Für die tragenden Lehmbögen wurde ein mit «Oxabrick Loko» stabilisierter Lehmstein («Oxabloc») eingesetzt. Der Zusatzstoff ist speziell für die Herstellung von zementfreien und nichtgebrannten, verdichteten Lehmsteinen entwickelt worden. Die von Terrabloc hergestellten Lehmsteine werden mechanisch verdichtet und trocknen anschliessend an der Luft aus, ohne Brennvorgang. Während des Trocknungsprozesses trägt «Oxabrick Loko» zur Entwicklung der Festigkeit bei und erhöht die Wasserbeständigkeit der Steine.

Entworfen wurde der Pavillon von Sara Sherif (Architektin bei Oxara), Stefan Wülser (Architekt, HSLU), Atelierwatt und Nina Hug (Architektin). Die Materialien wurden entsprechend ihrer Eigenschaften eingesetzt, alle Bauteile mussten demontierbar und wiederverwendbar gefügt werden.

Fruchtbare Zusammenarbeit

An den Keynotes zur Eröffnung betonte Gnanli Landrou, dass es ohne Partnerschaften nicht möglich gewesen wäre, den Pavillon zu bauen. Und die Liste von Partnerinnen und Unterstützern ist tatsächlich lang. Als vor drei Jahren die Idee für das Gebäude entstand, stellte die HSLU einen Bauplatz zur Verfügung. Zudem wurde es als eines der «Case Studies» in das Innosuisse Forschungsprojekt «Think Earth» integriert. 

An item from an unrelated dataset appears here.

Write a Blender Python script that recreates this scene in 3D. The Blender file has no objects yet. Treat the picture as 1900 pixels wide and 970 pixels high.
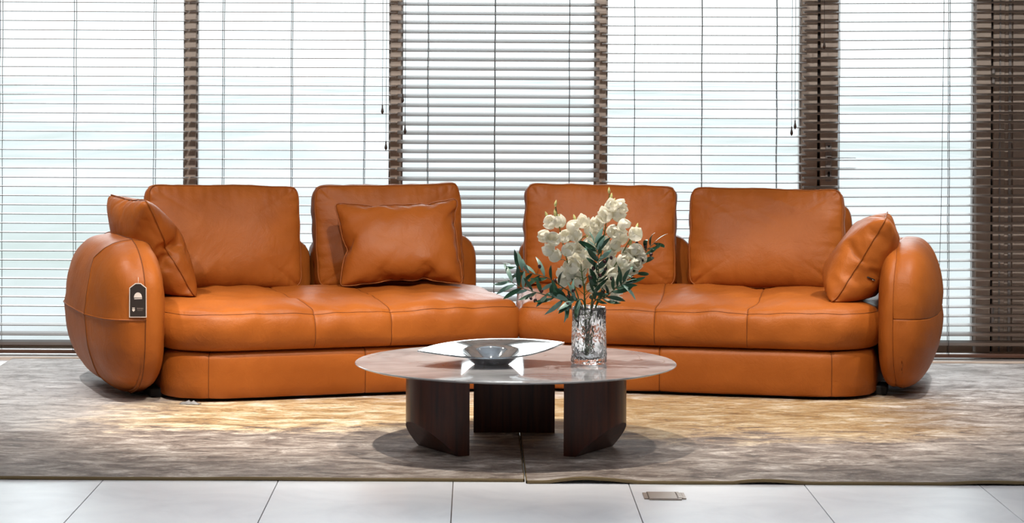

Als Zusammenschluss der HSLU, der ETH Zürich, der Berner Fachhochschule, der FH Ost, der Empa und ca. 40 Wirtschaftspartnern beschäftigt sich «Think Earth» mit regenerativem Bauen. In zehn Teilprojekten werden bis 2028 die Materialeigenschaften und die Verarbeitung von Lehm und Holz untersucht, Konstruktionsweisen geprüft und neue Normen entwickelt. 

Bereit für den Einsatz in der Praxis

Um die Oxara-Produkte richtig einzusetzen, muss man ihre Eigenschaften kennen – Alleskönner wie der herkömmliche Beton sind sie nicht. Aber durch den Verzicht auf Zement erreichen diese Baustoffe nach Angaben des Unternehmens eine CO2-Reduktion von bis zu 90 % im Vergleich zu herkömmlichem Beton. 

Auf dem Rückweg gerät der Pavillon wieder ins Gesichtsfeld, hinter ihm der dunkle Abendhimmel. Markiert er den Start einer Baustoffrevolution oder werden diese Produkte in der Nische bleiben? Das engagierte, enthusiastische Team von Oxara wäre bereit für die Skalierung.